Роман Алехин - https://t.me/Alekhin_Telega
Почему Россия росла: 1800–1913
Россия никогда не была страной удобства. Она была страной выносливости. Её просторы пахали руками. Её дома топили дровами. Её детей крестили в воде, которую несли за триста шагов. И в этой суровой, крепкой, промёрзшей и живой земле люди — не просто жили. Они рождали. И рождали — много.
В девятнадцатом веке, при всех бедах и утратами, при холере, войнах, голодах, переселениях, смертности и неграмотности — народ продолжал расти. К началу XX века Россия подошла с населением, которое удвоилось и утроилось. И никто тогда не строил школ родительства, не писал брошюр о том, как справляться с тремя детьми. Женщина в избе справлялась с семерыми. С восьмым — беременела. Девятого — теряла. Десятого — крестили на Покров. Это было не подвигом. Это было порядком. Потому что дом без детей — считался несчастьем. Потому что семья без продолжения — звучала как остановка.

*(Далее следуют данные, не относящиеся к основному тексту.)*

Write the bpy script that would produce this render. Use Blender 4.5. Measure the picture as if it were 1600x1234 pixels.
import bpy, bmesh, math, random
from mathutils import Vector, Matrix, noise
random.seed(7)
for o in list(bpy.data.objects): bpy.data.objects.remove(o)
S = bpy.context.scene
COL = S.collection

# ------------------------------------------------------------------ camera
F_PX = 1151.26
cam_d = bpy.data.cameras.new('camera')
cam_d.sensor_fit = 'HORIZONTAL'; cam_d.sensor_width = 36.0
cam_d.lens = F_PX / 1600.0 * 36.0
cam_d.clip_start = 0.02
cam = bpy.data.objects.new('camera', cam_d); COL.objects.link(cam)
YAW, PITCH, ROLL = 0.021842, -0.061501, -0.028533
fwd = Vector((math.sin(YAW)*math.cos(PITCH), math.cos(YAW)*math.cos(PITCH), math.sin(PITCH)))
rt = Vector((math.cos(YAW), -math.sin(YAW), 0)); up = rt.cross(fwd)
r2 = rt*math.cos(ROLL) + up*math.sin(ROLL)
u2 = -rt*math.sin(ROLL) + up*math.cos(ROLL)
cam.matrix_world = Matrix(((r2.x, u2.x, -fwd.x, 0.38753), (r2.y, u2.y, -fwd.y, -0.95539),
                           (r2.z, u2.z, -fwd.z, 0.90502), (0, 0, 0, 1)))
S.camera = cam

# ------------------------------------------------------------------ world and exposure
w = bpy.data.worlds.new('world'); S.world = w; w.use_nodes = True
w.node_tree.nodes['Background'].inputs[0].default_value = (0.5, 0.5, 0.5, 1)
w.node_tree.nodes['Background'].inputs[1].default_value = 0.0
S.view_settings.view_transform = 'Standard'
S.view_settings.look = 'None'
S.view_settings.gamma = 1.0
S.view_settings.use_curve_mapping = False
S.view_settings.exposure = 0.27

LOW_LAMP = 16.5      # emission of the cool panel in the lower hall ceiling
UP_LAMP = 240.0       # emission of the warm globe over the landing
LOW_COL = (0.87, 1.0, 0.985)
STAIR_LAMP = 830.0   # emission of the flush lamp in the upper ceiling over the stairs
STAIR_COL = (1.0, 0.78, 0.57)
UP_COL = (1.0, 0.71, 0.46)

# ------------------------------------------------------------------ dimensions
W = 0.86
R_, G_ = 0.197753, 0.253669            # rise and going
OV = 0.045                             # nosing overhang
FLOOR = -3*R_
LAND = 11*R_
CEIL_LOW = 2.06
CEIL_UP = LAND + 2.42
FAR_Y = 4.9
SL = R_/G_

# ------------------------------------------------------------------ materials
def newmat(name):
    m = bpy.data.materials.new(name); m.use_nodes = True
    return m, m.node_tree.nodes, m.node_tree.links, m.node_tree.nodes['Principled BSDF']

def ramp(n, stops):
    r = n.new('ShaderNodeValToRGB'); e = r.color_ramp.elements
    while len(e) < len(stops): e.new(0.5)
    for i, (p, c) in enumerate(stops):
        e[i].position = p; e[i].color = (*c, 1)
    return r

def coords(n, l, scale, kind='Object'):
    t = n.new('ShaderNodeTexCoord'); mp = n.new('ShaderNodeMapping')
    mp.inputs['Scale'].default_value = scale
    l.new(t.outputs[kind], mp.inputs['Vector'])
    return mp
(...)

И всё шло от смысла. Не от пособий. Не от планов. Не от разговоров “хотим ли мы детей”. Шло от памяти. От того, что каждый знал — за ним есть кто-то. И после него должен быть кто-то. И если этот кто-то не родится — значит, зря пахал. Зря строил. Зря держал хлеб в руках. Зря терпел.
Ребёнок в традиционной семье не был результатом любви. Он был законом рода. Пришёл — значит, будет жить. Уйдёт — будут поминать. Выживет — станет старшим. Родит — станет хозяином. Стареет — передаст дело. И вот так, от одного к другому, от земли к молитве, от имени к имени, и шёл рост. Не демографический. Родовой.
Сегодня о том времени говорят в цифрах. 36 миллионов. Потом — 70. Потом — 126. Потом — 170. А ведь за этими цифрами стояли избы, где не было ни света, ни газа, ни тишины. Где в одном углу сидел старик, а в другом — качали колыбель. Где детей не воспитывали “осознанно”, а растили в духе, который был в доме. Где не искали себя, а знали, что уже поставлены — сюда, в этот род, на эту землю, в этот труд.
Россия росла потому, что не задавала себе вопроса “почему рожать”. Ответ был — в молитве перед сном. В пуповине, зарытой у крыльца. В косе, срезанной в день венчания. В дедовском имени, переданном внуку. В хлебе, который надо было кому-то печь.
И потому у народа, живущего без удобств, была главная роскошь — продолжение. Они не знали психотерапии, но знали, как не сойти с ума, когда умирает ребёнок. Они не знали методов планирования, но умели вписать девятого в один горшок с первым. Они не знали “права на счастье”, но знали — кто не передаёт жизнь, тот предаёт тех, кто до него.
А теперь мы всё знаем. Но у нас — пусто. Мы умеем строить дома, в которых один ребёнок — уже вызов. Мы умеем платить, но не умеем передавать. Мы умеем выбирать, но не умеем терпеть. Мы умеем считать, но не умеем продолжать.
И потому у нас всё есть. Кроме главного. А оно, как и прежде, не продаётся. Оно — рождается. Только тогда, когда в доме горит не свет, а смысл.